• Problem statement: Return precisely the span of lines from the top of the material below to the line containing "brace((810, 470), (799, 500), (787, 527))", both included. Pictures are excluded.
[START Data lines]
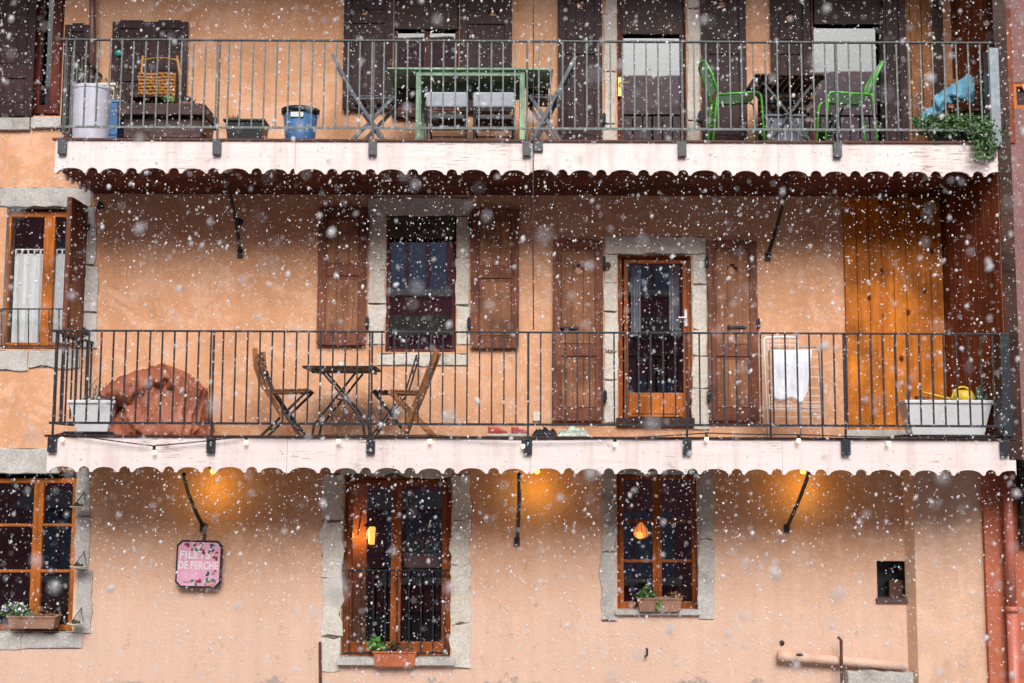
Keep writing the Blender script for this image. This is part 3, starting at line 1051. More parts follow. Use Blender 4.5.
def brace(top, mid, bot, knob=None):
    a, b = W(*top, YF + .18), W(*bot, -.02)
    c = W(*mid, (YF + .18) * .5)
    m = MB()
    pts = []
    for k in range(11):
        t = k / 10
        p = a * (1 - t) ** 2 + (c * 2 - (a + b) * .5) * 2 * t * (1 - t) + b * t * t
        pts.append(p)
    m.tube(pts, .021, 8)
    m.box(b.x - .03, b.x + .03, -.03, 0, b.z - .06, b.z + .03)
    if knob:
        k = W(*knob, -.3)
        m.ball((k.x, k.y, k.z), .05, 2, (1, .7, .9))
    return m.build('brace', 'iron', house, smooth=False)


brace((223, 172), (234, 212), (240, 252), (239, 222))
brace((789, 174), (780, 215), (768, 255))
brace((184, 474), (191, 500), (203, 526))
brace((519, 474), (519, 505), (517, 540))
brace((810, 470), (799, 500), (787, 527))

# ------------------------------------------------------------------ pipes, cables and fittings on the house
m = MB()
m.tube([W(92.5, -60, -.16), W(92.5, 118, -.16)], .035, 12)
m.build('downpipe', 'brown_pipe', house, smooth=True)
m = MB()
zs = [W(533.5, -60, YR - .05), W(533.3, 142, YR - .05), W(533, 240, YR - .05), W(533.5, 331, YR - .02)]
m.tube(zs, .006, 6)
m.build('cable', 'iron', house)
m = MB()
m.rect(533, 412, 540, 421, -.02, -.03, 0)
m.build('junction_box', 'cream', house, bevel=.004)
m = MB()
m.tube([W(320, 642, -.04), W(320.5, 690, -.04)], .016, 8)
m.build('iron_stub', 'rust', house)
c = W(647, 652, -.04)
m = MB()
m.tube([(c.x, .0, c.z + .03), (c.x, -.05, c.z + .03), (c.x, -.055, c.z - .03), (c.x - .03, -.05, c.z - .05)], .012, 6)
m.build('wall_hook', 'iron', house)
# painted pipe stub low on the wall, iron rod, stone ledge
m = MB()
a, b = W(778, 656, -.08), W(906, 666, -.08)
m.tube([a, a + (b - a) * .12], .055, 14)
m.tube([a + (b - a) * .12, b], .048, 14)
m.tube([a + (b - a) * .14, a + (b - a) * .26], .052, 14)
pp = m.build('waste_pipe', 'stucco', house, smooth=True)
m = MB()
c = W(800, 655, -.128)
m.ball((c.x, -.12, c.z), .03, 2, (1.4, .5, .6))
m.build('pipe_plug', 'black', pp)
m = MB()
m.tube([W(838, 637, -.14), W(841, 640, -.16), W(842, 690, -.16)], .017, 8)
m.build('iron_rod', 'rust', house)
m = MB()
x0, x1, z0, z1 = RC(846, 671, 912, 700, -.1)
m.prism(jitter_poly(x0, x1, z0, z1, .03, seed=4), -.16, .01)
m.build('stone_ledge', 'grey_stone', house, bevel=.01)
c = W(782, 643, -.01)
m = MB()
m.ball((c.x, -.005, c.z), .03, 2, (1, .6, 1))
m.build('wall_pin', 'black', house)

# ================================================================== NEIGHBOURING HOUSE
nb = thing('neighbour_house', 'plum and brick red house adjoining the balconies at their boarded end', 'house', (5.4, -.3, 0))
xa = W(1003, 300, YF).x
m = MB()
m.box(xa + .003, xa + .14, YF - .01, YF + .12, Z_LO - .2, Z_TOP)
m.build('corner_post', 'dark_wood', nb, bevel=.005)
m = MB()
m.plate(xa + .14, 7.5, Z_LO - .2, Z_TOP, YF + .02, YF + .4, [RC(1014, 82, 1060, 108, YF)])
m.build('upper_wall', 'plum_render', nb)
m = MB()
ring(m, RC(1013, 81, 1061, 109, YF), .05, YF + .03, YF + .1)
wn = m.build('window', 'frame', nb)
m = MB()
x0, x1, z0, z1 = RC(1013, 81, 1061, 109, YF)
m.box(x0, x1, YF + .12, YF + .14, z0, z1)
m.build('pane', 'glass', wn)
m = MB()
xr = W(985.5, 580, -.2).x
m.prism([(xr, -.05), (7.5, -.05), (7.5, Z_LO - .21), (xr, Z_LO - .21)], -.22, .2)
m.build('lower_wall', 'red_render', nb)
m = MB()
cx = W(1010, 580, -.3).x
m.tube([(cx, -.32, 0), (cx, -.32, W(1010, 609, -.3).z)], .056, 16)
m.tube([(cx, -.32, W(1010, 612, -.3).z), (cx, -.32, W(1010, 606, -.3).z)], .064, 16)
m.tube([(cx, -.32, W(1010, 606, -.3).z), (cx, -.32, Z_LO - .2)], .05, 16)
m.build('downpipe', 'red_pipe', nb, smooth=True)
m = MB()
m.rect(1019, 440, 1050, 545, -.3, -.33, -.25)
for k in range(9):
    m.rect(1021, 444 + k * 11, 1048, 449 + k * 11, -.3, -.345, -.33)
m.build('shutter', 'black', nb, bevel=.004)
m = MB()
m.tube([W(1006, 120, YF - .03), W(1004, 138, YF - .03), W(999, 146, YF - .04)], .007, 6)
m.build('cable', 'black', nb)

# ================================================================== THE HOUSE ACROSS THE STREET (seen in the panes)
op = thing('row_house', 'mauve house across the street, mirrored in the balcony windows', 'house', (0, -24, 0))
YO = -23.0
m = MB()
m.box(-22, 22, YO - 17, YO, -.05, 12.39)
m.build('wall', 'opp_wall', op)
m = MB()
m.hexa([(-22.5, YO + .7, 12.4), (22.5, YO + .7, 12.4), (22.5, YO - 18, 12.4), (-22.5, YO - 18, 12.4)],
       [(-22.5, YO - 9, 18.6), (22.5, YO - 9, 19.7), (22.5, YO - 11, 19.7), (-22.5, YO - 11, 18.6)])
m.build('roof', 'opp_roof', op)
m = MB()
m.box(-22, 22, YO + .0005, YO + .5, 8.15, 8.75)
m.build('cornice', 'grey_stone', op)
m = MB()
m.box(-5.4, -1.3, YO - 6, YO - 3.5, 14.0, 18.8)
m.build('dormer', 'opp_roof', op)
for r_, z in enumerate((1.0, 5.0, 9.6)):
    for k in range(12):
        x = -20.8 + k * 3.41
        m = MB()
        for q in range(3):
            m.box(x + q * .62, x + q * .62 + .5, YO + .001, YO + .04, z, z + (1.45 if r_ == 2 else 1.9))
        f = m.build('window', 'opp_glass', op)
        q = MB()
        q.box(x - .2, x + 1.95, YO + .001, YO + .28, z - .22, z - .03)
        q.build('sill', 'snow', f)
        if r_ == 0 and k % 3 != 1:
            q = MB()
            q.hexa([(x - .5, YO + .001, 3.45), (x + 2.2, YO + .001, 3.45), (x + 2.2, YO + 1.1, 3.0), (x - .5, YO + 1.1, 3.0)],
                   [(x - .5, YO + .001, 3.5), (x + 2.2, YO + .001, 3.5), (x + 2.2, YO + 1.1, 3.05), (x - .5, YO + 1.1, 3.05)])
            q.build('awning', ('sign_coral', 'snow', 'grey_cloth')[k % 3], op)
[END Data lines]
• Response to the exercise:
Keep writing the Blender script for this image. This is part 3, starting at line 1051. More parts follow. Use Blender 4.5.
def brace(top, mid, bot, knob=None):
    a, b = W(*top, YF + .18), W(*bot, -.02)
    c = W(*mid, (YF + .18) * .5)
    m = MB()
    pts = []
    for k in range(11):
        t = k / 10
        p = a * (1 - t) ** 2 + (c * 2 - (a + b) * .5) * 2 * t * (1 - t) + b * t * t
        pts.append(p)
    m.tube(pts, .021, 8)
    m.box(b.x - .03, b.x + .03, -.03, 0, b.z - .06, b.z + .03)
    if knob:
        k = W(*knob, -.3)
        m.ball((k.x, k.y, k.z), .05, 2, (1, .7, .9))
    return m.build('brace', 'iron', house, smooth=False)


brace((223, 172), (234, 212), (240, 252), (239, 222))
brace((789, 174), (780, 215), (768, 255))
brace((184, 474), (191, 500), (203, 526))
brace((519, 474), (519, 505), (517, 540))
brace((810, 470), (799, 500), (787, 527))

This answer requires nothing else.